— Start of PROVIDED INFORMATION —

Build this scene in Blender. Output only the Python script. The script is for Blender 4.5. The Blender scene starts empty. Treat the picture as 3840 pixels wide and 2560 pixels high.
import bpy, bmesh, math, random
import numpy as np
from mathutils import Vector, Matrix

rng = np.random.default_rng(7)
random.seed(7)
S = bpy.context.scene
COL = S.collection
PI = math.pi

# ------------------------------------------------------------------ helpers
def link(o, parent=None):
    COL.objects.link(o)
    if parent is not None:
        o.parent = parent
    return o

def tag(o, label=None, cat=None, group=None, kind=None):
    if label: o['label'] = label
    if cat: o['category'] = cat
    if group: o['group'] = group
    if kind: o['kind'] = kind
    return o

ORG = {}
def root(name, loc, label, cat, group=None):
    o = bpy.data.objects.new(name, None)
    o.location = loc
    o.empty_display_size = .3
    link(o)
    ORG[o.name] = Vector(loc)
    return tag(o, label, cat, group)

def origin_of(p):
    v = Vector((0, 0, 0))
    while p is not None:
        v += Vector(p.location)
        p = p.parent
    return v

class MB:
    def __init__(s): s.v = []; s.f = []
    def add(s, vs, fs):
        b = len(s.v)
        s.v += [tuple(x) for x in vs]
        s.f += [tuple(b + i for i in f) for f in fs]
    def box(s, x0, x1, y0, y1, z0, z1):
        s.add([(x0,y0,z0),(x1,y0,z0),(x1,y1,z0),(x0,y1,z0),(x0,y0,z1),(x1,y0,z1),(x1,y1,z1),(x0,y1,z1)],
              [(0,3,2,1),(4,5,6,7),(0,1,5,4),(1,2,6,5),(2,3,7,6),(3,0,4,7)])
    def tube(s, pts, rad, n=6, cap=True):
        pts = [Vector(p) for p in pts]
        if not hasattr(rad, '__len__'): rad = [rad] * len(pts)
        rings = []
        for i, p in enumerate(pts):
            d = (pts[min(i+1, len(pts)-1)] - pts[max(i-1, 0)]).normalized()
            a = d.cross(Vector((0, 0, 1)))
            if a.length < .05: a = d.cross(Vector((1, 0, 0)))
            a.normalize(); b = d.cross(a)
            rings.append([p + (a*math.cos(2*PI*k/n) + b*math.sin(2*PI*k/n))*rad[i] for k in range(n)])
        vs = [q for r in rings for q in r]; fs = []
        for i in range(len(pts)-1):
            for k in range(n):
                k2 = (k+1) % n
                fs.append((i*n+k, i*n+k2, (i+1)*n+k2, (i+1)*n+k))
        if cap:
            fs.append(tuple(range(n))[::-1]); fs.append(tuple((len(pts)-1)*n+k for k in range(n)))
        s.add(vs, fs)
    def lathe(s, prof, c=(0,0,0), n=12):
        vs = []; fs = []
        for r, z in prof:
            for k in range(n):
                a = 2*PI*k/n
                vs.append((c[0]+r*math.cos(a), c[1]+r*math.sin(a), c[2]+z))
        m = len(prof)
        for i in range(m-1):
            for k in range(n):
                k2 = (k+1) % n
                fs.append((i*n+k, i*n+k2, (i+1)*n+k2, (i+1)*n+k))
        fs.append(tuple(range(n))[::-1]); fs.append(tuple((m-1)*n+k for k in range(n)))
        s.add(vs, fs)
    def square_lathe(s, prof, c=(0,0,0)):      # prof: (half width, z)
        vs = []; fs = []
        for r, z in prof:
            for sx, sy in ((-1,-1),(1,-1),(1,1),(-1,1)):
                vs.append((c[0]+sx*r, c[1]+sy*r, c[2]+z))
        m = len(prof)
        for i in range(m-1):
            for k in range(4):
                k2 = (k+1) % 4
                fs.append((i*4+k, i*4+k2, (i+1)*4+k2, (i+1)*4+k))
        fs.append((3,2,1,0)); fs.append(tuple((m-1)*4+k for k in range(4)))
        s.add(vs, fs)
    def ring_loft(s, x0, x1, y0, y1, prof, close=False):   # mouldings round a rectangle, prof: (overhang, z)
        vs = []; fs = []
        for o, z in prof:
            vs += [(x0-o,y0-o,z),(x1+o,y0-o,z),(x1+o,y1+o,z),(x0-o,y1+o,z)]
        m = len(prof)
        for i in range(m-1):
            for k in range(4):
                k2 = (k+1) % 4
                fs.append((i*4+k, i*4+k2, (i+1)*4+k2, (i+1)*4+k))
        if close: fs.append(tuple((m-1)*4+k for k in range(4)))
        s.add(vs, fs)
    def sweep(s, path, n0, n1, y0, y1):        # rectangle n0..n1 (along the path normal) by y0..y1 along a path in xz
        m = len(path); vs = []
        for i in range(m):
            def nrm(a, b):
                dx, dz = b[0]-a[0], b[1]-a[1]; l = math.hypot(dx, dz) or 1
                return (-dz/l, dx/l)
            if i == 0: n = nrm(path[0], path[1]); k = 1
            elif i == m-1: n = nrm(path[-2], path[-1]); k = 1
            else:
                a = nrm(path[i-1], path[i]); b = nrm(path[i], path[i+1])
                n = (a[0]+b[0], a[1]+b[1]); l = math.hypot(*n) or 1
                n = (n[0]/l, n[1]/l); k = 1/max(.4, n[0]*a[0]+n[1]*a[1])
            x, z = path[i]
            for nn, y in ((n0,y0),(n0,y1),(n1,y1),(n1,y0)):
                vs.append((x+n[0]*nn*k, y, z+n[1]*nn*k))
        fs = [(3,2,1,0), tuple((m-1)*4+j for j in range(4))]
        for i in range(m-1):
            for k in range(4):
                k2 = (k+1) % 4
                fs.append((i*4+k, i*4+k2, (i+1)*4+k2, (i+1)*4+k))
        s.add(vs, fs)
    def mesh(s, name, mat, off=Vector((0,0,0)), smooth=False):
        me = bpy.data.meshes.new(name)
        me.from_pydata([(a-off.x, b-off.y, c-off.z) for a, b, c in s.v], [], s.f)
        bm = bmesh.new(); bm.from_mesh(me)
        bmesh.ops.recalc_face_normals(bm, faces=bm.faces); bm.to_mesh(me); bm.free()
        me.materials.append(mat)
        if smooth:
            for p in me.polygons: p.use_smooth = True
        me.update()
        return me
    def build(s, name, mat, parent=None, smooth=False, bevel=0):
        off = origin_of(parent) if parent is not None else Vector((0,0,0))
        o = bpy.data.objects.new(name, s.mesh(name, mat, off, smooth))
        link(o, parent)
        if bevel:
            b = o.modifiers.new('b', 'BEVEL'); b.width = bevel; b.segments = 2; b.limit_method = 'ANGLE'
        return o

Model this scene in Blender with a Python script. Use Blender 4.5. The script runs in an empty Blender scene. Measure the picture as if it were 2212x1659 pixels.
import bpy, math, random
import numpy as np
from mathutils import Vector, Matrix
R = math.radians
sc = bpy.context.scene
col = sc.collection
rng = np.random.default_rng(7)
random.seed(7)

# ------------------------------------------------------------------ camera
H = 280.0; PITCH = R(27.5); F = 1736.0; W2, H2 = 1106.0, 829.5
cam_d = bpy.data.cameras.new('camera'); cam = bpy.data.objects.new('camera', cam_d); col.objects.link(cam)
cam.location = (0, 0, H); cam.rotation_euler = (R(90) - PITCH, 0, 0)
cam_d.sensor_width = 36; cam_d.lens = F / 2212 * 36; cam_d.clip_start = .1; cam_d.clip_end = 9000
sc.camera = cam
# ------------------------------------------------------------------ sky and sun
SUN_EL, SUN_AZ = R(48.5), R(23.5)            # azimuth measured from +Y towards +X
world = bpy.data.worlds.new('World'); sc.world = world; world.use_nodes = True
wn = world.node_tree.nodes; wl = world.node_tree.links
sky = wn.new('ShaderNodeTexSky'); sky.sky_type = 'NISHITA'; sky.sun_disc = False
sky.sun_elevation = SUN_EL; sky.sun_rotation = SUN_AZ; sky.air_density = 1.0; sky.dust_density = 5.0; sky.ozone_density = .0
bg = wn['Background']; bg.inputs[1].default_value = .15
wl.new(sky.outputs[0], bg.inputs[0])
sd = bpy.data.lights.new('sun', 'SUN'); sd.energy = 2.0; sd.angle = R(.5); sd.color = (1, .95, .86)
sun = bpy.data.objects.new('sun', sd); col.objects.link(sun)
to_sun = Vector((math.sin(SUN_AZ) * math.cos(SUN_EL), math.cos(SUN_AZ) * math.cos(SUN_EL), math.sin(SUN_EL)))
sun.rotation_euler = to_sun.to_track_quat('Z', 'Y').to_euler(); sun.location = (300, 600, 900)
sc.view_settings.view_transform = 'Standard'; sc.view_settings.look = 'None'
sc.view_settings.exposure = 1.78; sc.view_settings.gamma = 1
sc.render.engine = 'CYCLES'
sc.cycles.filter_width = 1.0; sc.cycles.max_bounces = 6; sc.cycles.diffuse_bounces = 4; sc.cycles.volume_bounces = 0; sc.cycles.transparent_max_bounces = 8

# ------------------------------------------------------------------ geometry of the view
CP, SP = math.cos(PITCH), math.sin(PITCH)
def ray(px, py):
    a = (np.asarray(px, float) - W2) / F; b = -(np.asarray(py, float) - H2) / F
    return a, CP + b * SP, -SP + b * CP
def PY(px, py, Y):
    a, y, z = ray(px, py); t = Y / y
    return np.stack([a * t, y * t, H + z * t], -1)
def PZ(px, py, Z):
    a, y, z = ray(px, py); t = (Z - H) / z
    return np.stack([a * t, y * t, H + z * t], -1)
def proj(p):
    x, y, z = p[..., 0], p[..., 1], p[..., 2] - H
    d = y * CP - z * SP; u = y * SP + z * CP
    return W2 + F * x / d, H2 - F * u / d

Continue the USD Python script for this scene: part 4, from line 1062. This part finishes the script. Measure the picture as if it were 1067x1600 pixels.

— End of PROVIDED INFORMATION —

## YOUR TASK
Word for word, reproduce the listing above from its start up to and including the line that has "PI = math.pi". Give only those lines.

## RESULT BELOW
Build this scene in Blender. Output only the Python script. The script is for Blender 4.5. The Blender scene starts empty. Treat the picture as 3840 pixels wide and 2560 pixels high.
import bpy, bmesh, math, random
import numpy as np
from mathutils import Vector, Matrix

rng = np.random.default_rng(7)
random.seed(7)
S = bpy.context.scene
COL = S.collection
PI = math.pi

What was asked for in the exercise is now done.